### EXERCISE
What follows is a listing to be transcribed exactly.

====== COLLECTED MATERIAL ======

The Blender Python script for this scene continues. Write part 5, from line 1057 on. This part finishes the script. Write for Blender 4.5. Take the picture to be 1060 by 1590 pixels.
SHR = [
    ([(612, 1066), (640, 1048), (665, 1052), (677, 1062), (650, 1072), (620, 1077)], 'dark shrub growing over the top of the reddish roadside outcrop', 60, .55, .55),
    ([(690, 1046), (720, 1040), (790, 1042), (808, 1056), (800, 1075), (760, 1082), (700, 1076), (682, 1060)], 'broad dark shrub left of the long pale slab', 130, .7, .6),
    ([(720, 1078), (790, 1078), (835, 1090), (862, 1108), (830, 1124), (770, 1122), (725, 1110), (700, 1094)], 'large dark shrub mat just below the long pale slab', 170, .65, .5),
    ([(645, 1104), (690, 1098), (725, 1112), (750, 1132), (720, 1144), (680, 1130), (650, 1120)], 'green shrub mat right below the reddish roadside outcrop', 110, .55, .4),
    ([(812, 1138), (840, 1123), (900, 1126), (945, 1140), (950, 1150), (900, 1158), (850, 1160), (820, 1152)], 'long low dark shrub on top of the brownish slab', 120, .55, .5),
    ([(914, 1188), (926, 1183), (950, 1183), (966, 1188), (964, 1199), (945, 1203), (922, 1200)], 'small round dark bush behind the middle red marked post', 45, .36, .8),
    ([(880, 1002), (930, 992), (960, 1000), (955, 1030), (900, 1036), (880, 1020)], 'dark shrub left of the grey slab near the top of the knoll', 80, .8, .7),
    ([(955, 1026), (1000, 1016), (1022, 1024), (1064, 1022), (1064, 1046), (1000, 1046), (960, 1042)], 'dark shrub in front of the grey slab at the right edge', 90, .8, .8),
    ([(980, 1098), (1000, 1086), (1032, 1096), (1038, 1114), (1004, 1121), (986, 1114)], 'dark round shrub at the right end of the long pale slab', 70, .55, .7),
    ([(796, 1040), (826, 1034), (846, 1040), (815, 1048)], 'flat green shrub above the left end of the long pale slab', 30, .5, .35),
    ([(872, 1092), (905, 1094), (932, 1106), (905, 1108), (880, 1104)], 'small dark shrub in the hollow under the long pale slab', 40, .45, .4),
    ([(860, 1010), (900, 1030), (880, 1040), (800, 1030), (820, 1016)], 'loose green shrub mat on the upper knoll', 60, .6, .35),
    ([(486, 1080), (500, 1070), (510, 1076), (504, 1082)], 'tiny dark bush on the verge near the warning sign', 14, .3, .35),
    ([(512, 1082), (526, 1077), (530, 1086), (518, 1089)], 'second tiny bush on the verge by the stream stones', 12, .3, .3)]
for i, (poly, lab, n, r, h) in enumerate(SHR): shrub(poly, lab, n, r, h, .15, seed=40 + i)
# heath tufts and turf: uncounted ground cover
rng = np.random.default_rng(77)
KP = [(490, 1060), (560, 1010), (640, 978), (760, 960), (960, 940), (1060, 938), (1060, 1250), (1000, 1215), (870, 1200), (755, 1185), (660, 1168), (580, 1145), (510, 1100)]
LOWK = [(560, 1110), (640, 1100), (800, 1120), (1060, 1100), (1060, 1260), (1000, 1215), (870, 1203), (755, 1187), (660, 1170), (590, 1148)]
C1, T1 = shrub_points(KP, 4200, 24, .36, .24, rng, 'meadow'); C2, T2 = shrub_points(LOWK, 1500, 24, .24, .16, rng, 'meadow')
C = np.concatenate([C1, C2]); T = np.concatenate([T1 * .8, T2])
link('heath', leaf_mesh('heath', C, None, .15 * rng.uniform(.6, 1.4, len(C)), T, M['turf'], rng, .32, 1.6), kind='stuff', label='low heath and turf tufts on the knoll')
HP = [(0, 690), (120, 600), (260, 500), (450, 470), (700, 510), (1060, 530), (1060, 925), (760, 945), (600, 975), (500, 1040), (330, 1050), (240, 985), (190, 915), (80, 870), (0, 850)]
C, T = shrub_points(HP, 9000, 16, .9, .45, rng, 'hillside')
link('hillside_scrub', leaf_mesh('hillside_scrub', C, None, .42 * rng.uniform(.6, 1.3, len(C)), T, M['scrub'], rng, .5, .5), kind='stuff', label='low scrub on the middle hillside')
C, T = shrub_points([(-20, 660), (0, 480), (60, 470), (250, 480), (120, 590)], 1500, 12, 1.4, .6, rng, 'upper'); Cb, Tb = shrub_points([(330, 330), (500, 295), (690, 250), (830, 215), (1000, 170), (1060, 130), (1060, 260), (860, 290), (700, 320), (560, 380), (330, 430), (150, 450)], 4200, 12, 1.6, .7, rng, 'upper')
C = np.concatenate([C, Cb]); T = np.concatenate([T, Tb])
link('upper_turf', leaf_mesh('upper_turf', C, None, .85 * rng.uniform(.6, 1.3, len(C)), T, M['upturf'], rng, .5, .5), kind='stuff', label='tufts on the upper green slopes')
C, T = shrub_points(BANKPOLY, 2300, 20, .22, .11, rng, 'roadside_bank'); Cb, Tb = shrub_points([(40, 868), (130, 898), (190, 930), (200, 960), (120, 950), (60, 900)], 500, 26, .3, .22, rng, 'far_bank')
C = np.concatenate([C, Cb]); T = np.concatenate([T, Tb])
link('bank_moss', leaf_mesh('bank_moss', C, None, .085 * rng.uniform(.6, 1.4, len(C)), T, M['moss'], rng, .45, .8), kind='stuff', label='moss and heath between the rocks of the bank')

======

### EXPECTED OUTPUT
The Blender Python script for this scene continues. Write part 5, from line 1057 on. This part finishes the script. Write for Blender 4.5. Take the picture to be 1060 by 1590 pixels.
SHR = [
    ([(612, 1066), (640, 1048), (665, 1052), (677, 1062), (650, 1072), (620, 1077)], 'dark shrub growing over the top of the reddish roadside outcrop', 60, .55, .55),
    ([(690, 1046), (720, 1040), (790, 1042), (808, 1056), (800, 1075), (760, 1082), (700, 1076), (682, 1060)], 'broad dark shrub left of the long pale slab', 130, .7, .6),
    ([(720, 1078), (790, 1078), (835, 1090), (862, 1108), (830, 1124), (770, 1122), (725, 1110), (700, 1094)], 'large dark shrub mat just below the long pale slab', 170, .65, .5),
    ([(645, 1104), (690, 1098), (725, 1112), (750, 1132), (720, 1144), (680, 1130), (650, 1120)], 'green shrub mat right below the reddish roadside outcrop', 110, .55, .4),
    ([(812, 1138), (840, 1123), (900, 1126), (945, 1140), (950, 1150), (900, 1158), (850, 1160), (820, 1152)], 'long low dark shrub on top of the brownish slab', 120, .55, .5),
    ([(914, 1188), (926, 1183), (950, 1183), (966, 1188), (964, 1199), (945, 1203), (922, 1200)], 'small round dark bush behind the middle red marked post', 45, .36, .8),
    ([(880, 1002), (930, 992), (960, 1000), (955, 1030), (900, 1036), (880, 1020)], 'dark shrub left of the grey slab near the top of the knoll', 80, .8, .7),
    ([(955, 1026), (1000, 1016), (1022, 1024), (1064, 1022), (1064, 1046), (1000, 1046), (960, 1042)], 'dark shrub in front of the grey slab at the right edge', 90, .8, .8),
    ([(980, 1098), (1000, 1086), (1032, 1096), (1038, 1114), (1004, 1121), (986, 1114)], 'dark round shrub at the right end of the long pale slab', 70, .55, .7),
    ([(796, 1040), (826, 1034), (846, 1040), (815, 1048)], 'flat green shrub above the left end of the long pale slab', 30, .5, .35),
    ([(872, 1092), (905, 1094), (932, 1106), (905, 1108), (880, 1104)], 'small dark shrub in the hollow under the long pale slab', 40, .45, .4),
    ([(860, 1010), (900, 1030), (880, 1040), (800, 1030), (820, 1016)], 'loose green shrub mat on the upper knoll', 60, .6, .35),
    ([(486, 1080), (500, 1070), (510, 1076), (504, 1082)], 'tiny dark bush on the verge near the warning sign', 14, .3, .35),
    ([(512, 1082), (526, 1077), (530, 1086), (518, 1089)], 'second tiny bush on the verge by the stream stones', 12, .3, .3)]
for i, (poly, lab, n, r, h) in enumerate(SHR): shrub(poly, lab, n, r, h, .15, seed=40 + i)
# heath tufts and turf: uncounted ground cover
rng = np.random.default_rng(77)
KP = [(490, 1060), (560, 1010), (640, 978), (760, 960), (960, 940), (1060, 938), (1060, 1250), (1000, 1215), (870, 1200), (755, 1185), (660, 1168), (580, 1145), (510, 1100)]
LOWK = [(560, 1110), (640, 1100), (800, 1120), (1060, 1100), (1060, 1260), (1000, 1215), (870, 1203), (755, 1187), (660, 1170), (590, 1148)]
C1, T1 = shrub_points(KP, 4200, 24, .36, .24, rng, 'meadow'); C2, T2 = shrub_points(LOWK, 1500, 24, .24, .16, rng, 'meadow')
C = np.concatenate([C1, C2]); T = np.concatenate([T1 * .8, T2])
link('heath', leaf_mesh('heath', C, None, .15 * rng.uniform(.6, 1.4, len(C)), T, M['turf'], rng, .32, 1.6), kind='stuff', label='low heath and turf tufts on the knoll')
HP = [(0, 690), (120, 600), (260, 500), (450, 470), (700, 510), (1060, 530), (1060, 925), (760, 945), (600, 975), (500, 1040), (330, 1050), (240, 985), (190, 915), (80, 870), (0, 850)]
C, T = shrub_points(HP, 9000, 16, .9, .45, rng, 'hillside')
link('hillside_scrub', leaf_mesh('hillside_scrub', C, None, .42 * rng.uniform(.6, 1.3, len(C)), T, M['scrub'], rng, .5, .5), kind='stuff', label='low scrub on the middle hillside')
C, T = shrub_points([(-20, 660), (0, 480), (60, 470), (250, 480), (120, 590)], 1500, 12, 1.4, .6, rng, 'upper'); Cb, Tb = shrub_points([(330, 330), (500, 295), (690, 250), (830, 215), (1000, 170), (1060, 130), (1060, 260), (860, 290), (700, 320), (560, 380), (330, 430), (150, 450)], 4200, 12, 1.6, .7, rng, 'upper')
C = np.concatenate([C, Cb]); T = np.concatenate([T, Tb])
link('upper_turf', leaf_mesh('upper_turf', C, None, .85 * rng.uniform(.6, 1.3, len(C)), T, M['upturf'], rng, .5, .5), kind='stuff', label='tufts on the upper green slopes')
C, T = shrub_points(BANKPOLY, 2300, 20, .22, .11, rng, 'roadside_bank'); Cb, Tb = shrub_points([(40, 868), (130, 898), (190, 930), (200, 960), (120, 950), (60, 900)], 500, 26, .3, .22, rng, 'far_bank')
C = np.concatenate([C, Cb]); T = np.concatenate([T, Tb])
link('bank_moss', leaf_mesh('bank_moss', C, None, .085 * rng.uniform(.6, 1.4, len(C)), T, M['moss'], rng, .45, .8), kind='stuff', label='moss and heath between the rocks of the bank')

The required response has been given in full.